El bochornoso episodio de la no detención del delincuente Puigdemont es un ataque del Gobierno y de esa excrecencia redundante que es la Generalidad catalana al Estado de derecho, una burla de la igualdad de los ciudadanos ante la ley, una vulneración intolerable de la separación de poderes y una evidencia más del sesgo totalitario, irresponsable y cretino del Ejecutivo que preside Pedro Sánchez.
El prófugo más famoso de España, siete años dando tumbos por media Europa, se presenta en el centro de Barcelona, suelta una arenga y se larga sin que nadie entorpezca su segunda fuga. Pero no sólo es eso. Es que Puigdemont había anunciado dónde y a qué hora se presentaría sin que eso haya servido para facilitar su detención. Que el Gobierno y la Generalidad toman por imbéciles a los ciudadanos es la conclusión inevitable tras el esperpento.
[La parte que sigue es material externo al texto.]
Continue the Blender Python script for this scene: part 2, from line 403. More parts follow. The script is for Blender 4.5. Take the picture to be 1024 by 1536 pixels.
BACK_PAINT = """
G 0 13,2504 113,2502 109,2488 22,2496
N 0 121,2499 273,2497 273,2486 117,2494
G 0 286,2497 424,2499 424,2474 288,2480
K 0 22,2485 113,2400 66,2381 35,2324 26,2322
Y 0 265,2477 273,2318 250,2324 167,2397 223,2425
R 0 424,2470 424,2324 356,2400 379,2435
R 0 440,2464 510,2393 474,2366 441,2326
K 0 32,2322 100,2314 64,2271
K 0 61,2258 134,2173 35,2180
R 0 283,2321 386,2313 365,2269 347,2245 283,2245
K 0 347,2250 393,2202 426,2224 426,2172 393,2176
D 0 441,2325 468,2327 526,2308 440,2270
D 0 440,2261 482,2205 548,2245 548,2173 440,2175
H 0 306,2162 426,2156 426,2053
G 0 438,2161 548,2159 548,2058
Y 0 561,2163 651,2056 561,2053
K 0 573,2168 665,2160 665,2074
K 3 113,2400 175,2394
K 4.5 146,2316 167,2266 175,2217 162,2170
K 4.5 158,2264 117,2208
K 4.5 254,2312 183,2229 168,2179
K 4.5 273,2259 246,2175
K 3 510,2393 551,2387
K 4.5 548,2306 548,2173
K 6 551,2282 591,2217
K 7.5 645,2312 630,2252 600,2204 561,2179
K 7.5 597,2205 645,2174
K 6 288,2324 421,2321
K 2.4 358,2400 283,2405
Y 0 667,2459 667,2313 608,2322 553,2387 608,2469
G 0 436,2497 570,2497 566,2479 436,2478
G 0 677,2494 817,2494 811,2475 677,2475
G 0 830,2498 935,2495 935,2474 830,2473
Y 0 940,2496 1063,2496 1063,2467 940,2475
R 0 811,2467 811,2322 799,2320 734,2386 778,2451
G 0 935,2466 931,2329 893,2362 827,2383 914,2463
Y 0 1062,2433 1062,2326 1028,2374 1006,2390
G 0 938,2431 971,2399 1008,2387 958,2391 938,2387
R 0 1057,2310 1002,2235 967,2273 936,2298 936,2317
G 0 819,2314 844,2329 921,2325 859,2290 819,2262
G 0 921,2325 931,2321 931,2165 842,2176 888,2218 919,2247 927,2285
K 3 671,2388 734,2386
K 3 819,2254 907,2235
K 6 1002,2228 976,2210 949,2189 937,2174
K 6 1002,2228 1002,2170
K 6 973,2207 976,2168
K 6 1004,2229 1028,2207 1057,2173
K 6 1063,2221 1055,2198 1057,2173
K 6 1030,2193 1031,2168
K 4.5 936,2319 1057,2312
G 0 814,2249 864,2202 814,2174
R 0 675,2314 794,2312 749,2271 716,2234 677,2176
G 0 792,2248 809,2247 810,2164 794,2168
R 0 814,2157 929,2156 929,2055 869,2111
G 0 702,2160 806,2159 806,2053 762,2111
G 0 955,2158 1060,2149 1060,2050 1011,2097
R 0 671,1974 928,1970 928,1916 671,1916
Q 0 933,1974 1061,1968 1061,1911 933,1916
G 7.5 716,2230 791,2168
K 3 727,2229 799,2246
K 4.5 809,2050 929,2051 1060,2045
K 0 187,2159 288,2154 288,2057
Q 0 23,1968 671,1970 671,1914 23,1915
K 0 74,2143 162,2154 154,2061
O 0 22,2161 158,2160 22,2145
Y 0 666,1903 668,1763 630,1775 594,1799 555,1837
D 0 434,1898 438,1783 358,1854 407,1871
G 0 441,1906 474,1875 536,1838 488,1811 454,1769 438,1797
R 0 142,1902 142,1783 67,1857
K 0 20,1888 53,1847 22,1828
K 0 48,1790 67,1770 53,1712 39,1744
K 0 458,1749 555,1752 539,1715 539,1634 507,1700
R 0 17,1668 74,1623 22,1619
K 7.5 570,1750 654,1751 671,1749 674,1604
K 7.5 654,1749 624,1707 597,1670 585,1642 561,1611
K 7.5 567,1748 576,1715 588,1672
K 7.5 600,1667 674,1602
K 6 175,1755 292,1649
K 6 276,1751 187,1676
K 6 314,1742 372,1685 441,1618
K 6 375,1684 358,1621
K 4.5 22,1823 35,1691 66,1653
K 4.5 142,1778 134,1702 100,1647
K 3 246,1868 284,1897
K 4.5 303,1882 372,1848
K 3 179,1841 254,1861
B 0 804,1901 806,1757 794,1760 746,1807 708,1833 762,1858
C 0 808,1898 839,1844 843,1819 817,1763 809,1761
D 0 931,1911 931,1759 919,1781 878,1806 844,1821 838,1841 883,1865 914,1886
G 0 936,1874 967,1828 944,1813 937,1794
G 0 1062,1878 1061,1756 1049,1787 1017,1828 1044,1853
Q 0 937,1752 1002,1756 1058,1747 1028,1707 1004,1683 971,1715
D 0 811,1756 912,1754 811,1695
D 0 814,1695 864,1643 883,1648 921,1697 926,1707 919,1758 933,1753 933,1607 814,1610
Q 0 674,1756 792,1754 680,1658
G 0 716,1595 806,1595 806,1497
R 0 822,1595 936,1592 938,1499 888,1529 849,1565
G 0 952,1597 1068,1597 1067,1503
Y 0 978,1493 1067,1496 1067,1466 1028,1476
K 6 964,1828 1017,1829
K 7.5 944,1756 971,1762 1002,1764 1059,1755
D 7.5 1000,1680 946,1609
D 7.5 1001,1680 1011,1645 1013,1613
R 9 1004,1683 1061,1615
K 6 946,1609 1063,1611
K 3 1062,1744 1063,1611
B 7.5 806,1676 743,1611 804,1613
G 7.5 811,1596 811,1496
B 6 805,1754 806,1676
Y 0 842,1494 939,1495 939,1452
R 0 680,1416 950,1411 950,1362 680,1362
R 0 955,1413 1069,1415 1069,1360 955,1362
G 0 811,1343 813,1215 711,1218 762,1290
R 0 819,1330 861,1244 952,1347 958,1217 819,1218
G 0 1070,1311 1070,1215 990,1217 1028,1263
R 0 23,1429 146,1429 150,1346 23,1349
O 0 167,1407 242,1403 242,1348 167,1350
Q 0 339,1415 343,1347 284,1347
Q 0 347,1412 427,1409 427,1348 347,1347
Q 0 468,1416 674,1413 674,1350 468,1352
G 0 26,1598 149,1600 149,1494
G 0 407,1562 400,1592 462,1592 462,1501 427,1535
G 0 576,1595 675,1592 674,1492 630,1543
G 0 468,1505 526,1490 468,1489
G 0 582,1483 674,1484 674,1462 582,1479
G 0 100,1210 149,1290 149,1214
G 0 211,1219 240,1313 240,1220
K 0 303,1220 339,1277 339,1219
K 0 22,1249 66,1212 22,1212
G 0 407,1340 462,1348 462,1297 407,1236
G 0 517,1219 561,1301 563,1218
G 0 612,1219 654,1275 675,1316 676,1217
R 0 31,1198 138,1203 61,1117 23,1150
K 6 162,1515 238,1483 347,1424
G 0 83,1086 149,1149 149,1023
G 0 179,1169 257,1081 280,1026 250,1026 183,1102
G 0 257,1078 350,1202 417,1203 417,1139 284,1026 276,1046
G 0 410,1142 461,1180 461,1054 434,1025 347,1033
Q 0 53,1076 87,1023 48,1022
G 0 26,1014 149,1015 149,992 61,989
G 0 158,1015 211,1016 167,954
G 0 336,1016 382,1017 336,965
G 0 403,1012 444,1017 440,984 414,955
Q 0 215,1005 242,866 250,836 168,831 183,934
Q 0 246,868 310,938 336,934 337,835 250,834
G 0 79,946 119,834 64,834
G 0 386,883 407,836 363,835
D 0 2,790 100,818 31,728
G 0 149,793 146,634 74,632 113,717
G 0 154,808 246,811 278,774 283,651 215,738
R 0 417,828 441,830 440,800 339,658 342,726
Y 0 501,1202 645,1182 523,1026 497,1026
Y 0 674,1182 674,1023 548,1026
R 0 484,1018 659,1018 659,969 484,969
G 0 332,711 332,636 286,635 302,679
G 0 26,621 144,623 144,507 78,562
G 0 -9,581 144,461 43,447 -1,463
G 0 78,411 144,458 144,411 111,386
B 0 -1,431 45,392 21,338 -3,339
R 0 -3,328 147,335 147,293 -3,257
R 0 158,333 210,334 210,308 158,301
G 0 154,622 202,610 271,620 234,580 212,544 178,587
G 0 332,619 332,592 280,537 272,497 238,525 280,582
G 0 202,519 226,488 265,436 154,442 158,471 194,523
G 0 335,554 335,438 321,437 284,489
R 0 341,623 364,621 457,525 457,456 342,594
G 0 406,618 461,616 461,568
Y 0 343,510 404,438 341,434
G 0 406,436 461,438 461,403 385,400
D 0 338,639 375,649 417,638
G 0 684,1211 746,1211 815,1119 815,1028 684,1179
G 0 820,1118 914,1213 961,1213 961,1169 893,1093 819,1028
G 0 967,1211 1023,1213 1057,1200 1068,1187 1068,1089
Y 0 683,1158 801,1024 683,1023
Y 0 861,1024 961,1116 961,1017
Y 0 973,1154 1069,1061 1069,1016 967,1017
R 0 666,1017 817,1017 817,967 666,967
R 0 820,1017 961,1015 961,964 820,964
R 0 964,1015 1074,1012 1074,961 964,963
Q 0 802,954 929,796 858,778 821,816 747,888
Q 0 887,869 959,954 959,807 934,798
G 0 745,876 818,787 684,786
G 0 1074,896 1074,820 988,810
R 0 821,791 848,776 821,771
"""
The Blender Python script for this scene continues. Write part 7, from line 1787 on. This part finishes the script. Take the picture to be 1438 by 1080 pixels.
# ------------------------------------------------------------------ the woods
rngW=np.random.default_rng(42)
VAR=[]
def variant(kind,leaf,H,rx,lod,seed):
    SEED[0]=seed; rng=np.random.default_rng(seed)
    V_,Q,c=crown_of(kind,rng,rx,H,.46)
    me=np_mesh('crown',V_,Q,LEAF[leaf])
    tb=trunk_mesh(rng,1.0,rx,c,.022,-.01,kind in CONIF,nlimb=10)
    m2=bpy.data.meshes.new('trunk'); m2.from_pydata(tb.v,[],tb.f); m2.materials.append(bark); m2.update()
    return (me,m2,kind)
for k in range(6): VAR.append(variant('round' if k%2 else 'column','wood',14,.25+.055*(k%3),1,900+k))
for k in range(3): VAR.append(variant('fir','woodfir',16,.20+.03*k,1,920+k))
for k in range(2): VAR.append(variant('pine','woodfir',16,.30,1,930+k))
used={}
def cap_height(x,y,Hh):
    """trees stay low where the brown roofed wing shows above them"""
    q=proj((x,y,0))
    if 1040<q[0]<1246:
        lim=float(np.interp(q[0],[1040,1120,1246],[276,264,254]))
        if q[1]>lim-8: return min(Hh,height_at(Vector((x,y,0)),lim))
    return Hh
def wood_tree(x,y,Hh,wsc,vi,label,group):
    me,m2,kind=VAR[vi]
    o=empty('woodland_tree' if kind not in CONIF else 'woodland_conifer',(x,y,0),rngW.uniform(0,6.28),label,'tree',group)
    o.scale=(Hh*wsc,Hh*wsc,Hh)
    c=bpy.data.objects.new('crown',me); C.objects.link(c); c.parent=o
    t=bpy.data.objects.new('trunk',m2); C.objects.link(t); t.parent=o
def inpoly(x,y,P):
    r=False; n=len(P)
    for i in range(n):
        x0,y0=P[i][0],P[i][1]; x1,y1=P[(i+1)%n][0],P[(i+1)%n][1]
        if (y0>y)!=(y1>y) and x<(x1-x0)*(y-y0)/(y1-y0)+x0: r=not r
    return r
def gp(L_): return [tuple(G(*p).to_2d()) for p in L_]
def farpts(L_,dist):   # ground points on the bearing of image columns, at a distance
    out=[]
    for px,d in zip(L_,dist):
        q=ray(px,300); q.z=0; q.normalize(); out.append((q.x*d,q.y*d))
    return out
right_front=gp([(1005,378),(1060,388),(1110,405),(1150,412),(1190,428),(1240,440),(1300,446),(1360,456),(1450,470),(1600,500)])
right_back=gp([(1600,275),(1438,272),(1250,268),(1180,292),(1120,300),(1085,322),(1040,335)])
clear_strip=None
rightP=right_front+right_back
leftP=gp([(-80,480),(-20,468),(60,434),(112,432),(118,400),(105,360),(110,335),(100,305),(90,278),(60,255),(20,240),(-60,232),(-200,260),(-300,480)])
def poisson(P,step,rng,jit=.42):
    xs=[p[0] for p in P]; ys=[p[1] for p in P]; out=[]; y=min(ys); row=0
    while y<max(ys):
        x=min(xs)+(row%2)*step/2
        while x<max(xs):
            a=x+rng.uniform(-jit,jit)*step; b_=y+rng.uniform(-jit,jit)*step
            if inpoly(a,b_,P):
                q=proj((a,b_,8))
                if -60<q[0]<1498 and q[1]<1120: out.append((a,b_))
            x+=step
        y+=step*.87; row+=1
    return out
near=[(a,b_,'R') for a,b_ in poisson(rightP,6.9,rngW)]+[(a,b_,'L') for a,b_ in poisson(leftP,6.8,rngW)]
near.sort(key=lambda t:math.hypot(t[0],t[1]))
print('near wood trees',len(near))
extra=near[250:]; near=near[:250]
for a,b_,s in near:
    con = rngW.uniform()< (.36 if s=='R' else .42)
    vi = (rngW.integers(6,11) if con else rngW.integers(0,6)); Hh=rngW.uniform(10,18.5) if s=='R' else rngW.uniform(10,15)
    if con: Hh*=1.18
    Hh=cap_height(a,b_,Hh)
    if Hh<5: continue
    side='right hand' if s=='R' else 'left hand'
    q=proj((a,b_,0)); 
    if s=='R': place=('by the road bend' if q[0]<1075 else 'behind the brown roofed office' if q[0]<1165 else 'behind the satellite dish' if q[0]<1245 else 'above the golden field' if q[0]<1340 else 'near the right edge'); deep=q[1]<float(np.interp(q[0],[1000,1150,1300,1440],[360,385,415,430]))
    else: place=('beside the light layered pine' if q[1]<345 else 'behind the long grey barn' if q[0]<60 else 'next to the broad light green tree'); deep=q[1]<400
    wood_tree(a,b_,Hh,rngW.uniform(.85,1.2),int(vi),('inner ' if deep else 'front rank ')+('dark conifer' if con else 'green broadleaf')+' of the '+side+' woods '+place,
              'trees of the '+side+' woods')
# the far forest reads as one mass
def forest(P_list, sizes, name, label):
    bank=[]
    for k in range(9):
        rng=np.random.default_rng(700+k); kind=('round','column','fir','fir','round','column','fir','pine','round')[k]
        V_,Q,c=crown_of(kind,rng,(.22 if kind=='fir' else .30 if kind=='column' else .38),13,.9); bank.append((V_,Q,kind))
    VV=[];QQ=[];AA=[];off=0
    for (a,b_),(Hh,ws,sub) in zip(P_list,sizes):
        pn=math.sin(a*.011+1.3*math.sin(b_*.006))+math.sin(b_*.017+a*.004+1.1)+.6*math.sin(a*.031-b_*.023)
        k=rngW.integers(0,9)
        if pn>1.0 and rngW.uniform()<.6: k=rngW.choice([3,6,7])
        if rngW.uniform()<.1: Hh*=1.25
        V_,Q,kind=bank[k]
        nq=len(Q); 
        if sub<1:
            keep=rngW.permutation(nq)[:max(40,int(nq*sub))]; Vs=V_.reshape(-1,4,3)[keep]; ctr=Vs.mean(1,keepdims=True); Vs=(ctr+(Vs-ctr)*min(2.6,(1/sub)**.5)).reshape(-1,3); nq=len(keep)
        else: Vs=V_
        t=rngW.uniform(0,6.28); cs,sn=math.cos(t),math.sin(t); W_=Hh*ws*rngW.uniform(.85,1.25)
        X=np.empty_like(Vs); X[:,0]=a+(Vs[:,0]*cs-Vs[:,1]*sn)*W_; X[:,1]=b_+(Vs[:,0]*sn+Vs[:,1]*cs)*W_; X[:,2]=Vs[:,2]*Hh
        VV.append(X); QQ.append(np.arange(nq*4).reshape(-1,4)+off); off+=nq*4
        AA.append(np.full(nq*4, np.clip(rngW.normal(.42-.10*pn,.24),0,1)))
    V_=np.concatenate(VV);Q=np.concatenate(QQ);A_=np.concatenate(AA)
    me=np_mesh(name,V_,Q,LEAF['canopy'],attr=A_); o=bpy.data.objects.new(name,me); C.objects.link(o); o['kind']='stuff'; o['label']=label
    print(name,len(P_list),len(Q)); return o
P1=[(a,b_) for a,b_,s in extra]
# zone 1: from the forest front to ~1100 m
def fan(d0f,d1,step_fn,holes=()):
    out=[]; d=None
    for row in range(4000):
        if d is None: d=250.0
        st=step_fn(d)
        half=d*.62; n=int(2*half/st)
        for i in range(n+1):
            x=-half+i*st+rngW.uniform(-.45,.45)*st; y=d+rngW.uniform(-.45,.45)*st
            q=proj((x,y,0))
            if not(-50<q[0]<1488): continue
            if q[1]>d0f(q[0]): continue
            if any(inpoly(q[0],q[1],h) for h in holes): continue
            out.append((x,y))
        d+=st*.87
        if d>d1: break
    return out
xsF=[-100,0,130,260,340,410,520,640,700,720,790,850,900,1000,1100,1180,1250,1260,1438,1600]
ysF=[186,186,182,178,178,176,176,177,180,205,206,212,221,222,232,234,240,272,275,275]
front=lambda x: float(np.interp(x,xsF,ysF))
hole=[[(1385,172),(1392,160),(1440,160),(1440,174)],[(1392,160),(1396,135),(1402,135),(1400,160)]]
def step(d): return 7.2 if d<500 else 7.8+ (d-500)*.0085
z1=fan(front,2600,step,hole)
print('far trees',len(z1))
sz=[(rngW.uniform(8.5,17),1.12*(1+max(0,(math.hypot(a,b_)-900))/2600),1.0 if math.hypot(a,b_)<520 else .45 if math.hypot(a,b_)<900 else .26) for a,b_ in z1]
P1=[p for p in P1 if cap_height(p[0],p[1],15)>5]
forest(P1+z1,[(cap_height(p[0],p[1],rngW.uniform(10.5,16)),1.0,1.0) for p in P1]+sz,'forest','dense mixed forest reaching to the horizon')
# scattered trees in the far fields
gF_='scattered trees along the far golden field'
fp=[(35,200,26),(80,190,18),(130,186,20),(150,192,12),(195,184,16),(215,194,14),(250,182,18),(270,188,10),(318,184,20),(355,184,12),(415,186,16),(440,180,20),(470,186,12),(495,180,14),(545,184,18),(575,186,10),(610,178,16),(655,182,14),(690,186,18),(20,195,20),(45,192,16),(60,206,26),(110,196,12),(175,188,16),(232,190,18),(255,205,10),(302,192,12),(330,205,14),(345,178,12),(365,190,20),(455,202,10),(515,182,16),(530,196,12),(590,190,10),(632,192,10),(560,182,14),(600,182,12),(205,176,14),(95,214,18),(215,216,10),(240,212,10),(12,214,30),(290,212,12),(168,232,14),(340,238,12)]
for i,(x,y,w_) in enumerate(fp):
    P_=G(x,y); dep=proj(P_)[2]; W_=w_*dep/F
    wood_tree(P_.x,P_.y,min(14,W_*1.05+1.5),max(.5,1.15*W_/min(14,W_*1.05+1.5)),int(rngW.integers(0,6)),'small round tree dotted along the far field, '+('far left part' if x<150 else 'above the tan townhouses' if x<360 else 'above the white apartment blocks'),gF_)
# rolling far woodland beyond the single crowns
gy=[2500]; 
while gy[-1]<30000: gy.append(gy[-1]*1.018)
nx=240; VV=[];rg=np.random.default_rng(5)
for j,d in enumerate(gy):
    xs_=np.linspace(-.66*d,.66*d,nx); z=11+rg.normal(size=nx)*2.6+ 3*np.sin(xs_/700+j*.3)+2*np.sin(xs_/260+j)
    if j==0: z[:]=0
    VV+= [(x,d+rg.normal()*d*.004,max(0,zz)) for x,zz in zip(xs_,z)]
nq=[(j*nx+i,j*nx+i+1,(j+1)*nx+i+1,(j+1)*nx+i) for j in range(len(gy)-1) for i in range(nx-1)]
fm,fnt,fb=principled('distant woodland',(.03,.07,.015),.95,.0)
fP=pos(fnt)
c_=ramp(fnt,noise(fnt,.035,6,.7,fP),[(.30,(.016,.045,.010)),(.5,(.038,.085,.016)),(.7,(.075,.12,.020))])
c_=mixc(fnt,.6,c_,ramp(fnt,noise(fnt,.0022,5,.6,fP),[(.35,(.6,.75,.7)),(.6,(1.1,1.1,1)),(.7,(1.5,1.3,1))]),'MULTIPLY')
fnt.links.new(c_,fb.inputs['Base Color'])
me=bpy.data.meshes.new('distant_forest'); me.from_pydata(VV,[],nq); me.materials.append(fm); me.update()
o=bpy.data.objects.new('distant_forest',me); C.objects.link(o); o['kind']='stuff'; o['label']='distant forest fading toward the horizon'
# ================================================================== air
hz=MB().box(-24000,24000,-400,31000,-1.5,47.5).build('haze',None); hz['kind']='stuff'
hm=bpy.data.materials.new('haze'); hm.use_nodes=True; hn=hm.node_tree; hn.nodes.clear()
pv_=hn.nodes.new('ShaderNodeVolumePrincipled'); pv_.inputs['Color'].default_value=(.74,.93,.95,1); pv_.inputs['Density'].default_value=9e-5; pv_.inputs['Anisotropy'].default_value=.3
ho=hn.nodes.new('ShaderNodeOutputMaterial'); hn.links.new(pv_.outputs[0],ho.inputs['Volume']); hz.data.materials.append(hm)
Las explicaciones de los Mossos, la ausencia de explicaciones del Ministerio de Interior y las declaraciones en París del ministro de Justicia Félix Bolaños confirman esa impresión.
Bolaños se sacude toda responsabilidad y señala a los Mossos como si Cataluña fuera ya otro país y obviando que el control de fronteras es todavía una competencia estatal y que la Guardia Civil y la Policía Nacional todavía tienen una cierta presencia en la región, aunque cada vez menos, eso es cierto. Ya ni siquiera sorprende que el titular de la cartera de Interior, Fernando Grande-Marlaska, esté desaparecido y no se crea en la obligación de dar explicaciones sobre un espectáculo que le concierne más a él que a las autoridades (por llamarlas de alguna manera) de Cataluña.
En cuanto a la Generalidad, la rueda de prensa de este viernes del consejero en funciones de Interior, Joan Ignasi Elena, su segundo, Pere Ferrer, y el jefe policial de los Mossos, Eduard Sallent, ha sido una antología cumbre del disparate, una exhibición de delirios y una demostración de hasta qué punto se han deteriorado las instituciones catalanas. Tanto Elena como Ferrer tienen las horas contadas. Tal vez por eso se han permitido acusar a los jueces del chusco episodio cuyo reparto encabeza Puigdemont. Aludir a una ley de amnistía que según ellos no se cumple para comenzar a dar explicaciones sobre incumplimiento patente de una orden judicial es como aquello de la excusatio non petita. Queda claro que no tenían ninguna intención de detener a Puigdemont.
Más grave si cabe ha sido la intervención del policía Sallent llamando en todo momento "señor" a un delincuente ya especializado en fugas como Puigdemont. Sólo le ha faltado referirse a él como "el presidente en el exilio", que es lo que hace TV3 cada vez que cita al golpista. Y poner como excusa que no se detuvo al prófugo porque estaba rodeado de autoridades no esconde la omisión manifiesta del deber de perseguir el delito. Del informe que ha reclamado el magistrado del Tribunal Supremo Pablo Llarena sobre los hechos del 8 de agosto se deben desprender consecuencias judiciales graves en relación a los comportamientos de sujetos como el presidente del Parlament, Josep Rull, el secretario general de Junts, Jordi Turull, o el expresidente de la Generalidad Artur Mas, entre otros.
Que los Mossos defiendan su actuación deteniendo a los compañeros que montaron esta segunda fuga de Puigdemont muestra también el punto de degradación de una policía que dejó de serlo en octubre de 2017, cuando permitió y en algunos casos colaboró con el golpe separatista. Decenas de agentes separatistas han prestado sus servicios al delincuente de Waterloo sin que la consejería de Interior haya intervenido en lo que es a todas luces un delito. El jefe policial Sallent se escuda en que llevaban a cabo esas actividad durante sus vacaciones y en el extranjero. La justificación no puede ser más patética.
Todas estas circunstancias deberían propiciar la intervención del cuerpo policial autonómico, pero que los Mossos estuvieran bajo el mando de Marlaska seguramente agravaría todas las deficiencias de la policía política de la Generalidad.